MASSACHUSETTS IS IN the midst of a literacy crisis. In 2023, the majority of third graders in 56 percent of Massachusetts elementary schools were not proficient in reading. Given this stark reality, now is not the time for complacency or incremental steps to address this challenge.

As a first step, we have to acknowledge that reading is a learned skill. People may learn to speak naturally, but reading doesn’t work that way.

For some, learning to read is relatively effortless, but for most, years of skilled instruction is needed. Academically and socially, the sooner we identify children who need significant intervention to learn how to read, the better off they will be. Teaching most children to read independently and fluently by about age nine is a well-defined and solvable problem. Yet, in Massachusetts, 58 percent of elementary and middle school students were left behind in literacy in 2023.

In the Commonwealth, we have yet to see the level of early literacy outcomes we would like to guarantee academic success for all, and students from  low-income backgrounds and those from historically marginalized groups have continued to be poorly served. This is a systemic failure of our public school system.

In 1968, Martin Luther King wrote, “The ineffectiveness in teaching reading skills to many young people, whether white or Black, poor or rich, strongly indicts foundations and government….” Over a half century later, things are not much better.

We routinely pass large numbers of students through elementary grades without ensuring they receive the fundamental reading skills they need to master the content at the next grade level. Illiteracy is a widespread crisis as well as a civil rights issue, and decision makers and government leaders need to begin to realize the urgency of this crisis.

Among the major contributing factors are voices in policy, academia, and school district offices who insist a crisis doesn’t exist.
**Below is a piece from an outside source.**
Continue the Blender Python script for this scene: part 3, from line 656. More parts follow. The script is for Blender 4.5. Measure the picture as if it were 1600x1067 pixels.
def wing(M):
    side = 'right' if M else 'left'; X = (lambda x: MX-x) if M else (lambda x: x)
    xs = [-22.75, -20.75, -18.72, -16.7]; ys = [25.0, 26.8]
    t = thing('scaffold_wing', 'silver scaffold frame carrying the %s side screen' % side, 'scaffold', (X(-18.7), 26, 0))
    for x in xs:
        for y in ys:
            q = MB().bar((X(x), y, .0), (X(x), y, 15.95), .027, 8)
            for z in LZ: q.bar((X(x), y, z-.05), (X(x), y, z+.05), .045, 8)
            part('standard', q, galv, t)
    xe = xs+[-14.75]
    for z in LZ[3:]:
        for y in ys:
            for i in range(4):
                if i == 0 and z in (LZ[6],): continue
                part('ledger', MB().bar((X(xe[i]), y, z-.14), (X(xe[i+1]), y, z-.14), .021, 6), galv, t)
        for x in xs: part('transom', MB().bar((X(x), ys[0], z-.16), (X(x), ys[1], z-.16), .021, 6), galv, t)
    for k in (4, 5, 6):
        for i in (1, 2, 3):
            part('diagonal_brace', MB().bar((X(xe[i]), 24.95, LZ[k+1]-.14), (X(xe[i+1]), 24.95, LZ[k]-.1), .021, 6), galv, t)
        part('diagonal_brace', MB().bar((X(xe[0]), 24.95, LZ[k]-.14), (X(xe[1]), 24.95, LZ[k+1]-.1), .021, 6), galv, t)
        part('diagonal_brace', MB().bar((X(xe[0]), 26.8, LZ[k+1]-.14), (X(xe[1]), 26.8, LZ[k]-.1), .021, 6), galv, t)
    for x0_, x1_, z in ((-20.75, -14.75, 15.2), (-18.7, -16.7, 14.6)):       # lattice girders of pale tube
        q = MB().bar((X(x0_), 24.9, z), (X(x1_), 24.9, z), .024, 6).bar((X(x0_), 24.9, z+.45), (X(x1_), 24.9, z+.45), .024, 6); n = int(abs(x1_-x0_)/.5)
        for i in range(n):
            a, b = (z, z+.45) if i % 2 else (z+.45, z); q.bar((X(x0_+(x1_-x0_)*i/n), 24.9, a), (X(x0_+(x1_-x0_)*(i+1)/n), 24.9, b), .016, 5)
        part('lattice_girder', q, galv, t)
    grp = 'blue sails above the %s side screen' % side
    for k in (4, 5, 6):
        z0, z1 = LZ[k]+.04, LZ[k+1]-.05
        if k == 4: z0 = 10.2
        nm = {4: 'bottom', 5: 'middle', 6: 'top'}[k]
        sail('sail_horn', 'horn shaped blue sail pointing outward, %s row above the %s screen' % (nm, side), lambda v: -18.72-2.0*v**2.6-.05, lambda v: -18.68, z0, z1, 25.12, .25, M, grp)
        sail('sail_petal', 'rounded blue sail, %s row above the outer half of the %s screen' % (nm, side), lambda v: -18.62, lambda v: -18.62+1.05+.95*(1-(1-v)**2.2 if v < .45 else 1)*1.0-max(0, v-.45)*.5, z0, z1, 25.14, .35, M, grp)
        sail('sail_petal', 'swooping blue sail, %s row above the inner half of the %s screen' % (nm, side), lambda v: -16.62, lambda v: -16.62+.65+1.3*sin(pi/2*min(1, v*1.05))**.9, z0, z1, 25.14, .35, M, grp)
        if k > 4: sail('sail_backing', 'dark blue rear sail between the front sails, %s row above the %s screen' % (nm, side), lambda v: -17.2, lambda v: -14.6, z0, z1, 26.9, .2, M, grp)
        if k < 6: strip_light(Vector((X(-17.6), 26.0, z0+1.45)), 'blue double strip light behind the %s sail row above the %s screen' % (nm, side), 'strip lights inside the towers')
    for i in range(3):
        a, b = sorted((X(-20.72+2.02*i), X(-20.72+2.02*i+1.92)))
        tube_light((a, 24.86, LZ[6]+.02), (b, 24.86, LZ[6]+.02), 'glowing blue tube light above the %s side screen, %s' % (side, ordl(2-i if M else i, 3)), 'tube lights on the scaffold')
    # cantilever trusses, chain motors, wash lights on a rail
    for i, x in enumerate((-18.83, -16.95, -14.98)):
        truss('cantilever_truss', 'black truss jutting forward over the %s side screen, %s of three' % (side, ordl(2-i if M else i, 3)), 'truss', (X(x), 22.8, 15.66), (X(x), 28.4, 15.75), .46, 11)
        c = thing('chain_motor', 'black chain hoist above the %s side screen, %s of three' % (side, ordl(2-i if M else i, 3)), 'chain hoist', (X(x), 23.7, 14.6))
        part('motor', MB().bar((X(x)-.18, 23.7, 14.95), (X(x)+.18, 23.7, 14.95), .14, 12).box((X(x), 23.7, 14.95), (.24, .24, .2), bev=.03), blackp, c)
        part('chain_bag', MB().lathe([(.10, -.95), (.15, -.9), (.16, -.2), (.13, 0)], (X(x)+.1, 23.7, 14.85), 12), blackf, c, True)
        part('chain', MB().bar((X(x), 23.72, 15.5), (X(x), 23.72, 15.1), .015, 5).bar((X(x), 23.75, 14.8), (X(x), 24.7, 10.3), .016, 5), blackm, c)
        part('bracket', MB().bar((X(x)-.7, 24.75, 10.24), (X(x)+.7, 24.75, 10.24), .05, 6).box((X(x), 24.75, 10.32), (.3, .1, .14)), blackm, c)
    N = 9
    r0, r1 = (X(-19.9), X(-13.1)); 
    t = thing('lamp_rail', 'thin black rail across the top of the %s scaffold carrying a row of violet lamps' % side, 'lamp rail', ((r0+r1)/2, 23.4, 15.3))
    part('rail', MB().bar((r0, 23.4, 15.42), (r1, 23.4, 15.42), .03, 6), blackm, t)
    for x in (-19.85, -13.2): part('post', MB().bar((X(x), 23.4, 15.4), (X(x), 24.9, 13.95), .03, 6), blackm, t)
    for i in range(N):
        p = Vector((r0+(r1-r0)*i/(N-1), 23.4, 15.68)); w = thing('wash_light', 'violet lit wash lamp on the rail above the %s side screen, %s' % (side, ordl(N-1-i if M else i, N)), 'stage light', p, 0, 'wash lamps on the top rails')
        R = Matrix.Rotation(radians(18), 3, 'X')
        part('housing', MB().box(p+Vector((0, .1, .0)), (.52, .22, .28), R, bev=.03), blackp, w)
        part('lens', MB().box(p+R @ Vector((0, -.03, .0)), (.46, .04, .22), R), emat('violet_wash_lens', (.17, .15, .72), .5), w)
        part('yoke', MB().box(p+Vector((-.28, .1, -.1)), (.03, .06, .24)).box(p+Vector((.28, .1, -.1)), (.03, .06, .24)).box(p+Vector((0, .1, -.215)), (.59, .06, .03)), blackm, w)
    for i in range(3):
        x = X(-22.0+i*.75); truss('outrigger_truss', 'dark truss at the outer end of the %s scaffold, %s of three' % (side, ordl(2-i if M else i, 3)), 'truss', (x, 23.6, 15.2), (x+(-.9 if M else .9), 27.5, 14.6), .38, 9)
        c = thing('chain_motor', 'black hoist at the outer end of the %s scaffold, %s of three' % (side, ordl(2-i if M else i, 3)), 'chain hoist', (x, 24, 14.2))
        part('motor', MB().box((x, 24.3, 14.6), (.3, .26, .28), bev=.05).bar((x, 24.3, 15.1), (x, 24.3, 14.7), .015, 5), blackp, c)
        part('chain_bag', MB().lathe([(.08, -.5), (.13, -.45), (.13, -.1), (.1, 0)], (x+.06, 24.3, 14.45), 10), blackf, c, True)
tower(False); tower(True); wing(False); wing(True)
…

Forces with vested interests in the status quo skillfully craft narratives that minimize consequences and distract us from data that demonstrates too many students cannot read.

Students’ lives and futures are at stake, and research shows that the odds are stacked against children who aren’t proficient in reading by the end of third grade. Deficient reading ability leads to disrupted classrooms, poor attendance, a higher likelihood of dropping out, and low achievement across all subjects and grades. When Massachusetts students aged out of middle school in 2023, about 15,000 adolescents who are struggling or unable to read were dropped into high schools as if they were on a conveyer belt.

For adults, being illiterate is a devastating millstone with lifelong negative consequences. According to the US.Department of Justice, “The link between academic failure and delinquency, violence, and crime is welded to reading failure. Over 70 percent of inmates in America’s prisons cannot read above a fourth-grade level.”

In our advanced information economy, poor reading ability is an impenetrable barrier to most employment opportunities. Low literacy traps millions into lifelong public assistance and the lowest wage levels. It is estimated that 130 million Americans—54 percent of adults between the ages of 16 and 74 years old—lack proficiency in literacy, essentially reading below the equivalent of a sixth-grade level, as reported by the Barbara Bush Foundation. Illiteracy undermines civic engagement and has even been historically linked to voter suppression.

Denial and fierce clinging to the status quo may be rampant, but there is good news. Massachusetts has an existing Mass Literacy initiative, nationally recognized for promoting best practices in the early grades.

Gov. Healey has proposed the Literacy Launch program, with targeted resources for quickly scaling up these efforts across the Commonwealth. Additionally, the Massachusetts Legislature’s Joint Committee on Education has proposed H.4423, legislation that will ensure that the state offers and districts accept support to ensure comprehensive best practices in every classroom. Taken together, these are needed elements of an all-hands-on-deck approach that will make a real difference.

Opponents to this bill keep pushing their narratives, misrepresenting it as “one size fits all,” or overstating its impact on local control. A cohort of superintendents from mostly wealthy districts petitioned the Legislature to stand down — claiming superintendents know what’s best. Decades of subpar early literacy performance statewide proves otherwise.

The voices from school district central offices are out of step with the people they serve. Over 1,000 parents and community advocates petitioned in support of the Legislation. The future of 58 percent of our most vulnerable students should take precedence over the education field’s “business as usual” vested interests.

If the leadership of Massachusetts will listen to community members and follow the data, 2024 could be the year the Commonwealth acts with appropriate urgency, putting targeted resources and sound policy onto a path toward eliminating adolescent illiteracy. It is now in the Legislature’s hands to fund the Literacy Launch and make H.4423 law.

Michael Moriarty is a Holyoke resident and member of the state Board of Elementary and Secondary Education.